▶ [DATA LINES]:
----------

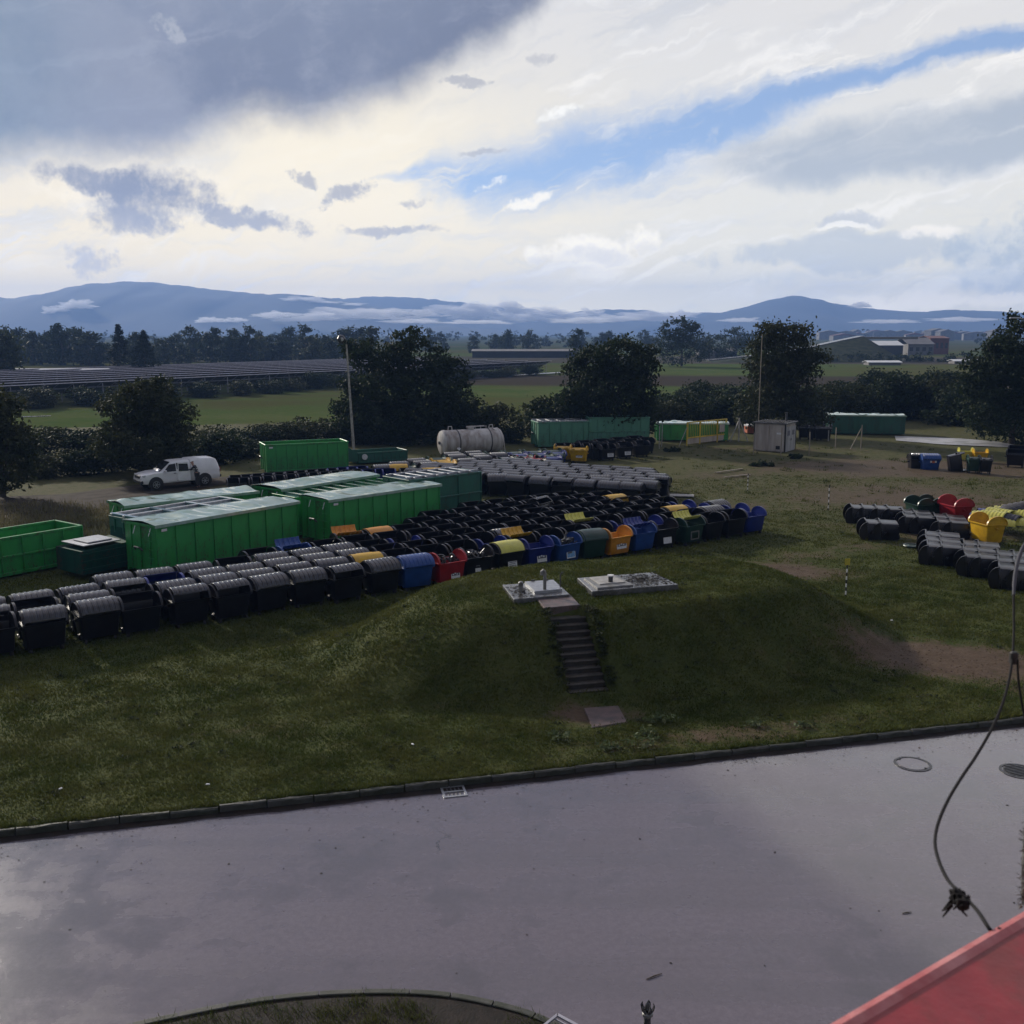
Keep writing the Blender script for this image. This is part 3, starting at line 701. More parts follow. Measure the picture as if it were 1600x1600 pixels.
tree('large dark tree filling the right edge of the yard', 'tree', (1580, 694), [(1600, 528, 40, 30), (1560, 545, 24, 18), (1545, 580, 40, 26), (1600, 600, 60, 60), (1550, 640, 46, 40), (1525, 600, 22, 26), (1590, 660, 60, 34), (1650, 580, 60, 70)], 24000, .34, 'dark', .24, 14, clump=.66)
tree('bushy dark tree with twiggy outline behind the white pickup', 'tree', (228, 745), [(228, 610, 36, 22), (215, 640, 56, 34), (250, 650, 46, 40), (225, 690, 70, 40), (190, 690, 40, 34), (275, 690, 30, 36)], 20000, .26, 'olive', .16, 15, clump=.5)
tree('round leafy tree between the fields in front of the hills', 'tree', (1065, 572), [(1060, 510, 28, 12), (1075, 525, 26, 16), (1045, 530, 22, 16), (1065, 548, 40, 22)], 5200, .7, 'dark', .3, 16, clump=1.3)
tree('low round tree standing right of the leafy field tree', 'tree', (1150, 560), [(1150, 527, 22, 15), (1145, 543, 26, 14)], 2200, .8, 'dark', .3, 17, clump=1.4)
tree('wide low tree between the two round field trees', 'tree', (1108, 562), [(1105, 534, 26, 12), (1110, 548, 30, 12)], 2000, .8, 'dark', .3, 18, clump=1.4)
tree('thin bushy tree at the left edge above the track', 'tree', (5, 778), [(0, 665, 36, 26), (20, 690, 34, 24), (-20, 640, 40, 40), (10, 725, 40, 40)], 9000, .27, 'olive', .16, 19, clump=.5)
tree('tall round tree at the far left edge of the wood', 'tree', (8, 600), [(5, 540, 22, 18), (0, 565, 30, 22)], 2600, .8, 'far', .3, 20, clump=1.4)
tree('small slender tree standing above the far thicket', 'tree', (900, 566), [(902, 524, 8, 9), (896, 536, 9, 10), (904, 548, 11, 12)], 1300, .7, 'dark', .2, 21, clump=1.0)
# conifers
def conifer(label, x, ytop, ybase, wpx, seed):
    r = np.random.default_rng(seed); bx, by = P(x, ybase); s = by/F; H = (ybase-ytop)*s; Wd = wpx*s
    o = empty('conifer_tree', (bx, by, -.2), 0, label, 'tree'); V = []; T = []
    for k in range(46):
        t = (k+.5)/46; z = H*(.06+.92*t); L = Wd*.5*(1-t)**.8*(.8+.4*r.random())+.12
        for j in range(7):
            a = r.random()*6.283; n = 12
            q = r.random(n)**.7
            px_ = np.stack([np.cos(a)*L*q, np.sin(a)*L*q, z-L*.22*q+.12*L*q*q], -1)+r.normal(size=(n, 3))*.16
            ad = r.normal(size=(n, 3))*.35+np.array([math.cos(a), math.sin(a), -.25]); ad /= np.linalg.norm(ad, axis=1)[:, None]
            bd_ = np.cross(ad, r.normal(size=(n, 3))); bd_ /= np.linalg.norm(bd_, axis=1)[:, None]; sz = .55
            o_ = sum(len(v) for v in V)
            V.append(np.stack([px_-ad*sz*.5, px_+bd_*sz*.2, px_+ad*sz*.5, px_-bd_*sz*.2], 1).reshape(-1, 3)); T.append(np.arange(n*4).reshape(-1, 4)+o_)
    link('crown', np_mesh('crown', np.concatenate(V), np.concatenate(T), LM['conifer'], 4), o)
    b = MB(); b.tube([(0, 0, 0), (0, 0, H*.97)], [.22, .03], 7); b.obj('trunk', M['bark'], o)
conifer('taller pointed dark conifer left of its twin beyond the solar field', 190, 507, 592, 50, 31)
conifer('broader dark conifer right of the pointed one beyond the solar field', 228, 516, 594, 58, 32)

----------

▶ [PROBLEM TO WORK ON]: From the listing, extract all text exactly as given and drop any picture.

▶ [RESULT FOR THIS TASK]:
Keep writing the Blender script for this image. This is part 3, starting at line 701. More parts follow. Measure the picture as if it were 1600x1600 pixels.
tree('large dark tree filling the right edge of the yard', 'tree', (1580, 694), [(1600, 528, 40, 30), (1560, 545, 24, 18), (1545, 580, 40, 26), (1600, 600, 60, 60), (1550, 640, 46, 40), (1525, 600, 22, 26), (1590, 660, 60, 34), (1650, 580, 60, 70)], 24000, .34, 'dark', .24, 14, clump=.66)
tree('bushy dark tree with twiggy outline behind the white pickup', 'tree', (228, 745), [(228, 610, 36, 22), (215, 640, 56, 34), (250, 650, 46, 40), (225, 690, 70, 40), (190, 690, 40, 34), (275, 690, 30, 36)], 20000, .26, 'olive', .16, 15, clump=.5)
tree('round leafy tree between the fields in front of the hills', 'tree', (1065, 572), [(1060, 510, 28, 12), (1075, 525, 26, 16), (1045, 530, 22, 16), (1065, 548, 40, 22)], 5200, .7, 'dark', .3, 16, clump=1.3)
tree('low round tree standing right of the leafy field tree', 'tree', (1150, 560), [(1150, 527, 22, 15), (1145, 543, 26, 14)], 2200, .8, 'dark', .3, 17, clump=1.4)
tree('wide low tree between the two round field trees', 'tree', (1108, 562), [(1105, 534, 26, 12), (1110, 548, 30, 12)], 2000, .8, 'dark', .3, 18, clump=1.4)
tree('thin bushy tree at the left edge above the track', 'tree', (5, 778), [(0, 665, 36, 26), (20, 690, 34, 24), (-20, 640, 40, 40), (10, 725, 40, 40)], 9000, .27, 'olive', .16, 19, clump=.5)
tree('tall round tree at the far left edge of the wood', 'tree', (8, 600), [(5, 540, 22, 18), (0, 565, 30, 22)], 2600, .8, 'far', .3, 20, clump=1.4)
tree('small slender tree standing above the far thicket', 'tree', (900, 566), [(902, 524, 8, 9), (896, 536, 9, 10), (904, 548, 11, 12)], 1300, .7, 'dark', .2, 21, clump=1.0)
# conifers
def conifer(label, x, ytop, ybase, wpx, seed):
    r = np.random.default_rng(seed); bx, by = P(x, ybase); s = by/F; H = (ybase-ytop)*s; Wd = wpx*s
    o = empty('conifer_tree', (bx, by, -.2), 0, label, 'tree'); V = []; T = []
    for k in range(46):
        t = (k+.5)/46; z = H*(.06+.92*t); L = Wd*.5*(1-t)**.8*(.8+.4*r.random())+.12
        for j in range(7):
            a = r.random()*6.283; n = 12
            q = r.random(n)**.7
            px_ = np.stack([np.cos(a)*L*q, np.sin(a)*L*q, z-L*.22*q+.12*L*q*q], -1)+r.normal(size=(n, 3))*.16
            ad = r.normal(size=(n, 3))*.35+np.array([math.cos(a), math.sin(a), -.25]); ad /= np.linalg.norm(ad, axis=1)[:, None]
            bd_ = np.cross(ad, r.normal(size=(n, 3))); bd_ /= np.linalg.norm(bd_, axis=1)[:, None]; sz = .55
            o_ = sum(len(v) for v in V)
            V.append(np.stack([px_-ad*sz*.5, px_+bd_*sz*.2, px_+ad*sz*.5, px_-bd_*sz*.2], 1).reshape(-1, 3)); T.append(np.arange(n*4).reshape(-1, 4)+o_)
    link('crown', np_mesh('crown', np.concatenate(V), np.concatenate(T), LM['conifer'], 4), o)
    b = MB(); b.tube([(0, 0, 0), (0, 0, H*.97)], [.22, .03], 7); b.obj('trunk', M['bark'], o)
conifer('taller pointed dark conifer left of its twin beyond the solar field', 190, 507, 592, 50, 31)
conifer('broader dark conifer right of the pointed one beyond the solar field', 228, 516, 594, 58, 32)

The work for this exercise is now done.